L’île est un verrou stratégique situé à l’extrême sud de la première chaine d’îles qui permet de contrôler l’accès des moyens militaires chinois à l’océan Pacifique. Tout comme les îles Senkaku, dont Pékin conteste la possession au Japon, l’accès de l’APL aux bases militaires taïwanaises ou l’implantation d’infrastructures chinoises sur des îlots japonais inhabités comme celles qui ont été construites sur les îlots et récifs de la mer de Chine du Sud, modifieraient l’équilibre des forces conventionnelles en présence dans la région, en même temps qu’elles constitueraient un enjeu de prestige pour des ultra-nationalistes décomplexés.
S’il fallait s’en convaincre, les manœuvres aériennes militaires chinoises dans le détroit de Taïwan effectuée au printemps pour faire pression sur la « province rebelle » à la tête de laquelle Mme Tsai Ing-wen venait d’être réélue (voir billet), tout comme celles du mois de septembre, avec pénétration dans la zone d’identification et de défense aérienne taïwanaise (ADIZ) et franchissement de la ligne médiane du détroit par des avions militaires chinois, en réponse à la visite à Taipei, le jour même, d’un sous-secrétaire d’État américain, attestent que le sujet demeure sensible et qu’il pourrait mener à de nouvelles tensions, sous faible préavis.
Quelles options pour la France et l’Europe ?

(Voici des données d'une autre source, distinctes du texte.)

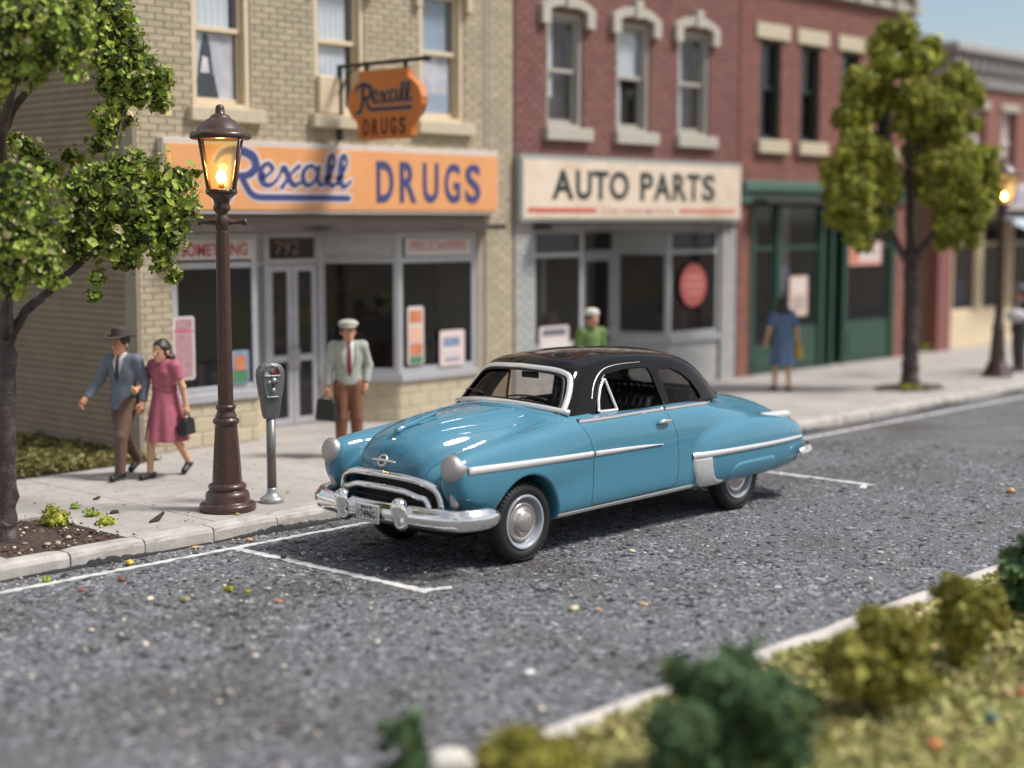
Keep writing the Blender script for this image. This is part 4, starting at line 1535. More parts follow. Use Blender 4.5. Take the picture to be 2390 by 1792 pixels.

Bien que les militaires soient en première ligne, la solution de la question taïwanaise, qui oppose deux puissances majeures, membres permanents du Conseil de sécurité, ne peut être que politique. Le défi consiste à identifier les conditions acceptables d’une solution sino-chinoise qui préserverait les nombreux acquis taïwanais, bénéficierait de garanties durables de Pékin ainsi que du soutien de l’UE et de la communauté internationale.
À défaut, il faut s’attendre à la poursuite de stratégies de zones grises et à la contestation du statu quo. Avec l’énonciation de la doctrine Macron (voir ci-après), discrète sur la dynamique Indo-Pacifique, la question de Taïwan doit faire l’objet d’une évaluation nationale. On ne peut plaider ici la surprise.